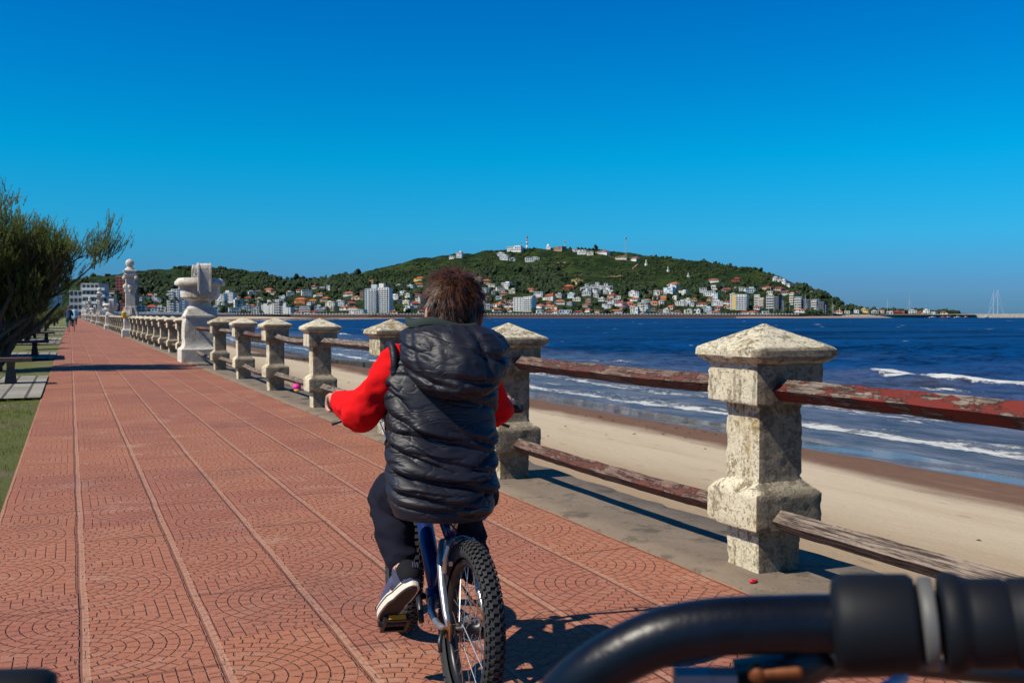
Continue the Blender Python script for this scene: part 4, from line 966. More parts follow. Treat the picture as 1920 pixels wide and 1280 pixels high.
# rings run from the collar rim (top) down the back; cross-section is a flattened crescent
HR = [(0.0, 1.150, .105, .085, .245), (.08, 1.158, .138, .110, .220), (.18, 1.140, .162, .130, .192), (.32, 1.105, .174, .145, .165), (.48, 1.065, .172, .152, .145), (.62, 1.025, .156, .150, .132), (.76, .992, .130, .135, .122), (.88, .972, .098, .105, .12), (.95, .972, .07, .075, .13), (1.0, .985, .02, .02, .16)]
hcr = [(-.75, .75, -.2, .55, .010, .03), (-.45, .85, -.35, .3, .014, .035), (.05, .95, .18, .35, .016, .03), (.2, .55, .75, .7, .012, .04), (-.3, .4, .35, .3, .012, .035), (-.1, .65, .5, .5, .010, .03), (-.7, .5, -.1, .25, .012, .035), (.3, .85, .6, .4, .010, .03)]
for j in range(nv+1):
    vv = j/nv; r_ = [float(np.interp(vv, [a[0] for a in HR], [a[k] for a in HR])) for k in range(1, 5)]
    for i in range(nu):
        a = 2*math.pi*i/nu; ca, sa = math.cos(a), math.sin(a); uu = math.atan2(ca, -sa)/math.pi*1.15
        k = 0
        for u0, v0, u1, v1, d, w in hcr:
            dx, dy = u1-u0, v1-v0; L = math.hypot(dx, dy); t = ((uu-u0)*dx+(1-vv-v0)*dy)/(L*L); ds = abs((uu-u0)*dy-(1-vv-v0)*dx)/L
            if 0 < t < 1: k -= d*math.exp(-(ds/w)**2)*math.sin(math.pi*t)**.5
        k += .008*fbm((ca*1.3, sa*1.3, vv*2), 2.2, 3)
        v.append(Vector((TX+.004+r_[1]*ca+.0*vv, r_[3]+r_[2]*sa, r_[0]+.014*math.cos(uu*3)*(1-vv)-.035*vv*math.cos((uu+.15)*2.2)))+Vector((ca, sa, .2))*k)
for j in range(nv):
    for i in range(nu): k = (i+1) % nu; f.append((j*nu+i, (j+1)*nu+i, (j+1)*nu+k, j*nu+k))
f.append(tuple(nv*nu+i for i in range(nu)))
hood = MB().add(v, f).build('hood', M_VEST, boy, True)
# lining showing at the left rim of the hood
ln = MB(); v = []; f = []; n = 40
for i in range(n+1):
    a = R(128+i*165/n); ca, sa = math.cos(a), math.sin(a)
    for q, (k, z) in enumerate(((.96, 1.150), (.985, 1.172), (.93, 1.174), (.80, 1.166), (.66, 1.14))):
        z += .006*math.sin(a*5)+.010*math.sin(math.pi*i/n); v.append((.148*k*ca-.044, .222+.112*k*sa, z))
for i in range(n):
    for j in range(4): f.append((i*5+j, (i+1)*5+j, (i+1)*5+j+1, i*5+j+1))
ln.add(v, f).build('hood_lining', M_LIN, hood, True)
MB().tube([Vector((-.035+.062*math.cos(a), .275+.058*math.sin(a), 1.135+.012*math.sin(a))) for a in [2*math.pi*i/24 for i in range(24)]], .016, 10, closed=True).build('collar', mk_cloth('orange_teal_collar', (.55, .22, .06)), boy, True)
# -- hair: thousands of short tapered locks growing from a crown whorl
t = NT('brown_hair'); hr = t.n('ShaderNodeHairInfo')
M_HAIR = t.out(t.mix(t.step(t.noise(60, 3, .8), .35, .7), (.012, .005, .003), (.15, .058, .028)), .45, spec=.4)
rg = random.Random(21); hm = MB()

cro = Vector((-.012, -.45, .89)).normalized()
hv = []; hf = []
for _ in range(9000):
    z = rg.uniform(-.62, 1); a = rg.uniform(0, 2*math.pi); s_ = math.sqrt(max(0, 1-z*z)); dr = Vector((s_*math.cos(a), s_*math.sin(a), z))
    if dr.y > .25 and dr.z < .42: continue                      # face
    if dr.z < -.30 and dr.y > -.25: continue
    if abs(dr.x) > .80 and dr.z < -.10 and dr.y > -.45: continue   # ears
    c = hc+Vector((0, -.004, .008)); p = c+Vector((dr.x*.084, dr.y*.099, dr.z*.104))
    tg = dr-cro*dr.dot(cro)
    if tg.length < 1e-3: tg = Vector((1, 0, 0))
    tg.normalize(); fl = tg-dr*tg.dot(dr); sw = dr.cross(fl)*.55
    grav = Vector((0, 0, -1))-dr*(-dr.z)
    flow = (fl+sw*max(0, 1-(dr-cro).length)+grav*.5+Vector((rg.gauss(0, .13), rg.gauss(0, .13), rg.gauss(0, .13)))).normalized()
    clump = fbm(dr, 3.2, 3); L = rg.uniform(.032, .060)*(1.15 if dr.z > .2 else .9); lift = .12+.40*max(0, clump)+(.35 if dr.z > .7 else 0)*rg.random()
    flow = (flow+1.0*Vector((fbm(dr*1.0, 4, 2), fbm(dr+Vector((5, 5, 5)), 4, 2), .5*fbm(dr+Vector((9, 5, 5)), 4, 2)))).normalized()
    nrm = dr.copy(); side = flow.cross(nrm)
    if side.length < 1e-4: continue
    side.normalize(); w = rg.uniform(.0007, .0014); pts = []; q = p.copy(); d_ = (flow+nrm*lift).normalized()
    for k in range(5):
        pts.append(q.copy()); q = q+d_*L/4; d_ = (d_-nrm*lift*.30+grav*.10).normalized()
    b0 = len(hv)
    for k, q in enumerate(pts):
        ww = w*(1-k/4.6); hv += [tuple(q-side*ww), tuple(q+side*ww+nrm*ww*.5)]
    for k in range(4): hf.append((b0+2*k, b0+2*k+1, b0+2*k+3, b0+2*k+2))
hair = MB().ball(hc+Vector((0, -.004, .010)), (.083, .098, .1025), 28, 20)
hair.v = [q for q in hair.v]
# the under-cap stops above the face and neck
capv = []; 
hair2 = MB(); hair2.v = hair.v; hair2.f = [ff for ff in hair.f if not (sum(hair.v[i][1] for i in ff)/len(ff)-hc.y > .028 and sum(hair.v[i][2] for i in ff)/len(ff)-hc.z < .045) and sum(hair.v[i][2] for i in ff)/len(ff)-hc.z > -.062]
hair2.add(hv, hf); hair2.build('hair', M_HAIR, boy, True)
# ================================================================== THE PHOTOGRAPHER'S OWN BICYCLE
M_BAR = plain('black_bar_paint', (.003, .005, .011), .34, .0, sc=60, var=.4, bump=.0006, spec=.3); M_GRIP = plain('black_grip_rubber', (.005, .0065, .010), .6, spec=.22)
own = thing('bicycle', 'black handlebar and grip of the bicycle carrying the camera', 'bicycle', cw(-.03, .43, 0)); own.rotation_euler = (0, 0, -YAW)
def lo(px, py, z):
    dy = 640-py; fw = F*math.cos(PITCH)+dy*math.sin(PITCH); up = -F*math.sin(PITCH)+dy*math.cos(PITCH)
    return Vector(((px-960)*z/fw+.03, z-.43, CH+up*z/fw))
rp = [Vector((0, .055, .985)), Vector((.012, .045, .992)), lo(985, 1378, .45), lo(1080, 1286, .435), lo(1150, 1236, .43), lo(1240, 1194, .427), lo(1330, 1176, .425), lo(1430, 1170, .423), lo(1560, 1168, .42), lo(1760, 1168, .41), lo(2150, 1168, .385)]
lp = [Vector((-p.x, p.y, p.z-.034*(min(1, p.x/.12))-.007)) for p in rp]
def smooth_path(P, k=6):
    out = []
    for i in range(len(P)-1):
        p0 = P[max(0, i-1)]; p1 = P[i]; p2 = P[i+1]; p3 = P[min(len(P)-1, i+2)]
        for j in range(k):
            u = j/k; out.append(.5*((2*p1)+(p2-p0)*u+(2*p0-5*p1+4*p2-p3)*u*u+(3*p1-p0-3*p2+p3)*u**3))
    out.append(P[-1]); return out
full = [p for p in reversed(lp[1:])]+rp[1:]
MB().tube(smooth_path(full), .0125, 28).build('handlebar', M_BAR, own, True)
for s, P in ((1, rp), (-1, lp)):
    a = P[8]; e = P[10]; d = (e-a).normalized(); q = d.to_track_quat('Z', 'Y').to_matrix(); L = (e-a).length
    col = MB().lathe([(.0126, -.004), (.0185, -.003), (.0205, .001), (.0208, .006), (.0204, .0275), (.0185, .030), (.0126, .030)], 40, a+d*.004, q).build('shifter_collar', M_GRIP, own, True)
    MB().lathe([(.0126, .030), (.0186, .0318), (.0190, .0325), (.0190, .0362), (.0186, .0370), (.0126, .0375)], 40, a+d*.004, q).build('clamp_ring', plain('pale_grey_ring', (.10, .098, .095), .55), own, True)
    pr = [(.0126, .039), (.0195, .0395), (.0205, .041), (.0208, .044), (.0200, .047), (.0178, .049)]
    z = .051
    while z < .15: pr += [(.0182, z), (.0182, z+.0125), (.0173, z+.0135), (.0173, z+.0148)]; z += .0155
    pr += [(.0195, .153), (.0195, .157), (.004, .160)]
    MB().lathe(pr, 40, a+d*.004, q).build('grip', M_GRIP, own, True)
    # brake perch and lever below the bar
    bm_ = MB(); c = a+d*-.002
    bm_.tube([c+Vector((0, .006, -.012)), c+Vector((-s*.012, .012, -.026)), c+Vector((-s*.035, .018, -.030))], [.012, .010, .008], 14); bm_.tube([c+Vector((-s*.03, .018, -.029)), c+Vector((0, .045, -.035)), c+Vector((s*.06, .06, -.04)), c+Vector((s*.12, .058, -.045))], [.006, .006, .005, .005], 12)
    pz = bm_.build('brake_lever', M_BLK, own, True)
    MB().cap(c+Vector((-s*.030, .0, -.0215)), c+Vector((-s*.014, -.004, -.0195)), .0028, .0028, 12).ball(c+Vector((-s*.030, .0, -.0215)), (.0042, .0042, .0045), 12, 8).build('bolt', plain('orange_rusted_bolt', (.16, .045, .010), .6, .3, var=.4, sc=300), pz, True)
    MB().box(c+Vector((-s*.055, .008, -.0275)), (.018, .012, .008)).lathe([(.0052, 0), (.0052, .010)], 6, c+Vector((-s*.048, .006, -.026)), Matrix.Rotation(R(90), 3, 'Y')).build('cable_adjuster', plain('dull_alloy', (.22, .24, .28), .6, .4), pz)
MB().tube([Vector((0, .055, .985)), Vector((0, .02, .975)), Vector((0, -.01, .95)), Vector((0, .02, .80))], [.02, .018, .017, .016], 20).lathe([(.021, -.025), (.021, .025)], 24, (0, .05, .984), Matrix.Rotation(R(90), 3, 'Y')).build('stem', M_BLK, own, True)
MB().tube([(0, .03, .80), (0, .075, .66)], .021, 18).tube([(0, .04, .77), (0, -.25, .70), (0, -.52, .62)], .016, 14).tube([(0, .07, .68), (0, -.16, .32)], .019, 14).tube([(0, -.16, .32), (0, -.38, .80)], .016, 14).build('frame', M_BLUE, own, True)
for s in (-1, 1): MB().tube([(s*.04, .08, .64), (s*.062, .1, .58), (s*.062, .17, .40), (s*.055, .22, .33)], [.013, .014, .012, .009], 12).build('fork_leg', M_BLK, own, True)
wheel(own, (0, .22, .33), .33, .052)
MB().tube(smooth_path([rp[8]+Vector((.04, .02, -.03)), Vector((.10, .08, .94)), Vector((.03, .13, .90)), Vector((.0, .09, .75))]), .0025, 8).build('brake_cable', plain('pale_blue_cable', (.25, .38, .6), .4), own, True)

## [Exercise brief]
Extract each line holding the string "from".

## [Exercise output]
Continue the Blender Python script for this scene: part 4, from line 966. More parts follow. Treat the picture as 1920 pixels wide and 1280 pixels high.
# rings run from the collar rim (top) down the back; cross-section is a flattened crescent
# -- hair: thousands of short tapered locks growing from a crown whorl